Liked Education Minister pushes for ‘back to basics’ approach in schools (The Sydney Morning Herald)

Peter Goss, school education program director at the Grattan Institute, said learning progressions were a tool to help teachers provide targeted instruction for students.

“In today’s world, too many schools are having to create their own understanding of learning progressions. That’s massively inefficient and probably also lower quality,” he said.

“[It’s much better] to develop national learning progressions, offer them to schools along with resources that can help teachers use the learning progressions in practice.”

Dr Goss warned the method was “no panacea” and needed to be implemented properly and carefully otherwise they would just add to teachers’ workloads.

With the drop in results associated with various standardised tests, Dan Tehan calls for a back to basics approach and learning progressions.

Pasi Sahlberg suggests that going back to basics is not the answer.
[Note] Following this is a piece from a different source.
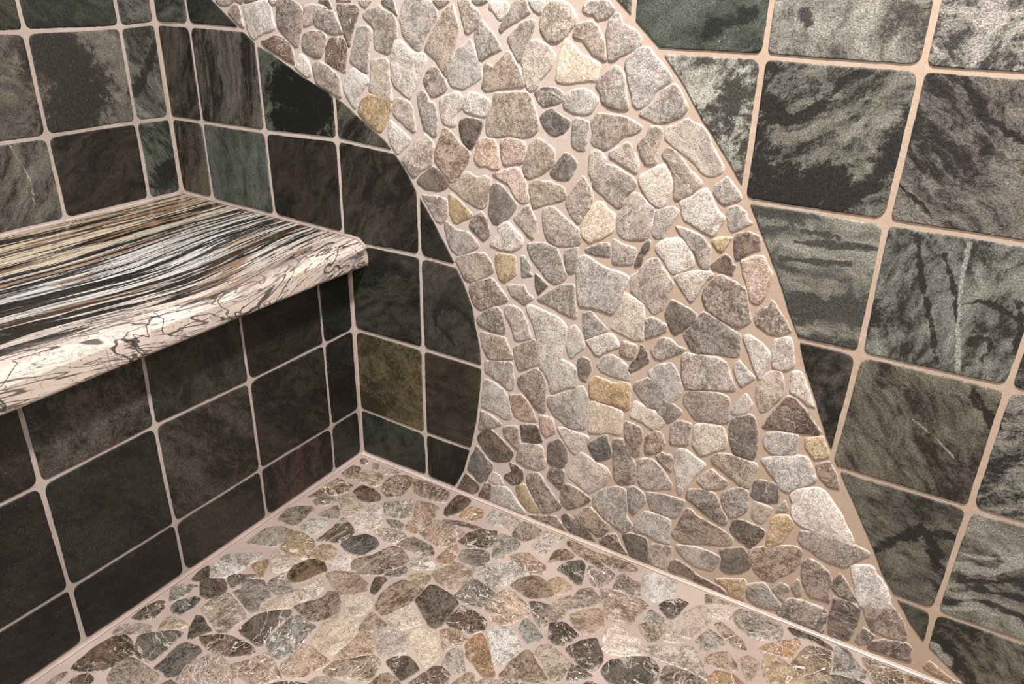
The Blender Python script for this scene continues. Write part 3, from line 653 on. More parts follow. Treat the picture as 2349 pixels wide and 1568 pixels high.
def stone_material(name, rough, spec, rimc):
    m, nt, b = nodes(name); N = NT(nt)
    tc = N.attr('tc').outputs['Vector']; ob = N.n('ShaderNodeTexCoord').outputs['Object']
    pv = N.n('ShaderNodeSeparateXYZ'); N.l(N.attr('pv').outputs['Vector'], pv.inputs[0])
    mk = N.n('ShaderNodeSeparateXYZ'); N.l(N.attr('mk').outputs['Vector'], mk.inputs[0])
    vein, bump, contrast = pv.outputs
    big = N.noise(tc, 1.0, 6, .62, .5)
    mid = N.m('MULTIPLY_ADD', N.noise(ob, 230, 5, .75), .5, N.m('MULTIPLY', N.noise(tc, 4, 5, .7, .8), .5))
    fine = N.noise(ob, 750, 4, .75)
    t = N.m('MULTIPLY_ADD', N.m('SUBTRACT', big, .5), 3.2, .45)
    t = N.m('MULTIPLY_ADD', N.m('SUBTRACT', mid, .5), 6.5, t)
    t = N.m('MULTIPLY_ADD', N.m('SUBTRACT', t, .5), contrast, .5, clamp=True)
    c = N.mix(t, N.attr('ca').outputs['Color'], N.attr('cb').outputs['Color'])
    # pale calcite veins
    w = N.noise(tc, .8, 3, .5, 1.2)
    ve = N.rng(N.m('ABSOLUTE', N.m('SUBTRACT', w, .5)), .012, .0, 0, 1)
    c = N.mix(N.m('MULTIPLY', ve, vein), c, lin((226, 216, 206)))
    blo = N.rng(N.noise(tc, 1.5, 7, .72, .4), .55, .66)
    c = N.mix(N.m('MULTIPLY', blo, N.m('MULTIPLY_ADD', vein, .6, .12)), c, lin((214, 204, 194)))
    g = N.m('MULTIPLY_ADD', N.m('SUBTRACT', fine, .5), 4.0, 1.0)
    c = N.mix(1.0, c, N.gray(N.m('MAXIMUM', g, .3)), 'MULTIPLY')
    fl = N.noise(ob, 1000, 1, .5)
    c = N.mix(N.m('MULTIPLY', N.rng(fl, .68, .78), .5), c, lin((232, 222, 210)))
    rim = N.m('MULTIPLY', mk.outputs[2], N.rng(N.noise(ob, 160, 3, .6), .25, .6))
    c = N.mix(N.m('MULTIPLY', rim, .75), c, lin(rimc))
    N.l(c, b.inputs['Base Color'])
    N.l(N.m('MULTIPLY_ADD', N.m('SUBTRACT', mid, .5), .5, rough, clamp=True), b.inputs['Roughness'])
    b.inputs['Specular IOR Level'].default_value = spec
    bp = N.n('ShaderNodeBump'); bp.inputs['Distance'].default_value = .0016
    hg = N.m('ADD', N.m('MULTIPLY', mid, 1.0), N.m('MULTIPLY', fine, .3))
    hg = N.m('ADD', hg, N.m('MULTIPLY', big, .6))
    N.l(hg, bp.inputs['Height']); N.l(bump, bp.inputs['Strength'])
    N.l(bp.outputs[0], b.inputs['Normal'])
    return m

def grout_material(name, c1, c2, rough, scale=6):
    m, nt, b = nodes(name); N = NT(nt)
    ob = N.n('ShaderNodeTexCoord').outputs['Object']
    f = N.rng(N.noise(ob, scale, 4, .55), .36, .64)
    c = N.mix(f, lin(c1), lin(c2))
    fine = N.noise(ob, 900, 3, .6)
    c = N.mix(1.0, c, N.gray(N.m('MULTIPLY_ADD', N.m('SUBTRACT', fine, .5), .5, 1.0)), 'MULTIPLY')
    N.l(c, b.inputs['Base Color']); b.inputs['Roughness'].default_value = rough
    b.inputs['Specular IOR Level'].default_value = .4
    bp = N.n('ShaderNodeBump'); bp.inputs['Distance'].default_value = .0012; bp.inputs['Strength'].default_value = .35
    N.l(N.m('ADD', N.noise(ob, 90, 3, .5), N.m('MULTIPLY', fine, .12)), bp.inputs['Height'])
    N.l(bp.outputs[0], b.inputs['Normal'])
    return m

def marble_material():
    m, nt, b = nodes('banded_marble'); N = NT(nt)
    ms = N.n('ShaderNodeSeparateXYZ'); at = N.attr('mt').outputs['Vector']; N.l(at, ms.inputs[0])
    t, s, _ = ms.outputs                                # t across the bands, s along them (tile pitches)
    ob = N.n('ShaderNodeTexCoord').outputs['Object']
    def vec(kx, ky, off=0.0):
        x = N.n('ShaderNodeCombineXYZ')
        N.l(N.m('MULTIPLY_ADD', t, kx, off), x.inputs[0]); N.l(N.m('MULTIPLY', s, ky), x.inputs[1]); x.inputs[2].default_value = off
        return x.outputs[0]
    # ground colour changes across the slab: honey at the back, cool white, cream at the front
    r = N.n('ShaderNodeValToRGB'); e = r.color_ramp.elements
    e[0].position = 0; e[0].color = lin((190, 170, 144))+(1,)
    e[1].position = 1; e[1].color = lin((196, 180, 166))+(1,)
    for p, c in ((.14, (206, 190, 164)), (.3, (200, 187, 166)), (.36, (196, 192, 184)), (.55, (206, 207, 205)), (.66, (190, 186, 180)), (.76, (200, 190, 180)), (.85, (208, 194, 182))):
        q = e.new(p); q.color = lin(c)+(1,)
    tn = N.m('ADD', N.m('DIVIDE', t, 3.0), N.m('MULTIPLY', N.m('SUBTRACT', N.noise(vec(1, .6), 1.5, 3), .5), .06))
    N.l(tn, r.inputs[0]); c = r.outputs[0]
    tone = N.noise(vec(3.5, .55, 3.1), 1, 4, .6)
    c = N.mix(N.m('MULTIPLY', N.rng(tone, .5, .72), .6), c, lin((120, 112, 100)))
    band = N.m('SUBTRACT', 1.0, N.rng(N.m('ADD', t, N.m('MULTIPLY', N.m('SUBTRACT', N.noise(vec(1.2, 1.1, 15), 1, 3), .5), .5)), 2.42, 2.68))    # stripes fade out towards the front edge
    # brown and orange stripes
    bs = N.rng(N.noise(vec(7, .5, 7.7), 1, 4, .6), .54, .6)
    c = N.mix(N.m('MULTIPLY', N.m('MULTIPLY', bs, band), .85), c, lin((128, 92, 58)))
    os_ = N.rng(N.noise(vec(9, .7, 1.7), 1, 4, .6), .64, .69)
    c = N.mix(N.m('MULTIPLY', N.m('MULTIPLY', os_, band), .7), c, lin((176, 128, 84)))
    # black stripes, three sizes
    dens = N.m('MULTIPLY', N.m('SUBTRACT', N.noise(vec(2.6, .25, 5.5), 1, 2), .5), .3)
    for k, ky, th, off, am in ((8, .42, .56, 11.3, 1), (24, .8, .56, 21.9, .95), (60, 1.6, .575, 31.7, .8)):
        d = N.rng(N.m('ADD', N.noise(vec(k, ky, off), 1, 4, .58, .1), dens), th, th+.035)
        c = N.mix(N.m('MULTIPLY', N.m('MULTIPLY', d, band), am), c, lin((34, 30, 27)))
    # deliberate broad bands
    for t0, w, cc in ((.30, .02, (60, 48, 38)), (.50, .03, (74, 66, 54)), (.80, .035, (28, 25, 22)), (1.02, .03, (40, 34, 30)), (1.12, .02, (36, 30, 27)), (1.22, .018, (46, 40, 36)), (1.62, .035, (26, 26, 25)), (1.78, .02, (60, 54, 46)), (2.0, .04, (62, 44, 30)), (2.1, .02, (30, 26, 24))):
        dd = N.m('ABSOLUTE', N.m('SUBTRACT', N.m('ADD', t, N.m('MULTIPLY', N.m('SUBTRACT', N.noise(vec(2, 1.4, t0*9), 1, 4, .6), .5), .16)), t0))
        q = N.m('MULTIPLY', N.rng(dd, w*1.15, w*.75), N.rng(N.noise(vec(14, .8, t0*5), 1, 3), .34, .46))
        c = N.mix(q, c, lin(cc))
    # thin pencil lines everywhere and wandering cracks at the front
    pl = N.rng(N.m('ABSOLUTE', N.m('SUBTRACT', N.noise(vec(16, 1.6, 41), 1, 3, .5, .2), .5)), .011, .003)
    c = N.mix(N.m('MULTIPLY', pl, .75), c, lin((52, 50, 50)))
    front = N.rng(t, 2.2, 2.6)
    wv = N.noise(vec(3.0, 1.5, 51), 1, 3, .5, .9)
    cr = N.rng(N.m('ABSOLUTE', N.m('SUBTRACT', wv, .5)), .016, .006)
    c = N.mix(N.m('MULTIPLY', N.m('MULTIPLY', cr, front), .88), c, lin((44, 42, 44)))
    lg = N.rng(N.m('ABSOLUTE', N.m('SUBTRACT', N.noise(vec(6.5, .8, 57), 1, 3, .5, .4), .5)), .016, .005)
    c = N.mix(N.m('MULTIPLY', N.m('MULTIPLY', lg, N.rng(t, 1.9, 2.3)), .8), c, lin((40, 38, 38)))
    wv2 = N.noise(vec(4, 4.5, 61), 1, 4, .6, 1.4)
    cr2 = N.rng(N.m('ABSOLUTE', N.m('SUBTRACT', wv2, .47)), .010, .003)
    c = N.mix(N.m('MULTIPLY', N.m('MULTIPLY', cr2, front), .6), c, lin((70, 64, 64)))
    dia = N.noise(vec(20, 9, 71), 1, 3, .6)
    c = N.mix(N.m('MULTIPLY', N.rng(dia, .58, .66), .3), c, lin((110, 108, 108)))
    sm = N.m('MULTIPLY', N.rng(N.noise(vec(2.2, 1.3, 91), 1, 5, .62, 1.3), .5, .66), front)
    c = N.mix(N.m('MULTIPLY', sm, .5), c, lin((138, 128, 124)))
    blot = N.m('MULTIPLY', N.rng(N.noise(vec(3, 3, 81), 1, 4, .6, 1.0), .66, .7), front)
    c = N.mix(N.m('MULTIPLY', blot, .85), c, lin((40, 38, 42)))
    N.l(c, b.inputs['Base Color'])
    b.inputs['Roughness'].default_value = .2; b.inputs['Specular IOR Level'].default_value = .5
    return m

slate = slate_material()
wall_stone = stone_material('tumbled_marble', .55, .35, (226, 212, 198))
floor_stone = stone_material('sealed_tumbled_marble', .36, .5, (206, 192, 178))
grout_tile = grout_material('pinkish_beige_grout', (176, 162, 153), (158, 144, 135), .6)
grout_floor = grout_material('mauve_taupe_grout', (176, 158, 147), (160, 142, 133), .34)
marble = marble_material()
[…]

He argues that the focus of our change should be equity, excellence and wellbeing.

In Briony Scott’s end of year address, she argues that we need to see beyond the scores and standardizing

Education is more than skills taught or marks given. Knowledge matters, but even knowledge must bow to wisdom. We educate for a purpose, not for a mark.

Peter Goss explains that cost comparing between Australia and Estonia misses out on average of wages and price per capita.

Of course money is never the only answer. But investing in great teachers would pay for itself many times over, because a better-educated population would mean a more productive and prosperous Australia. And it might just be the key to reversing Australia’s PISA woes.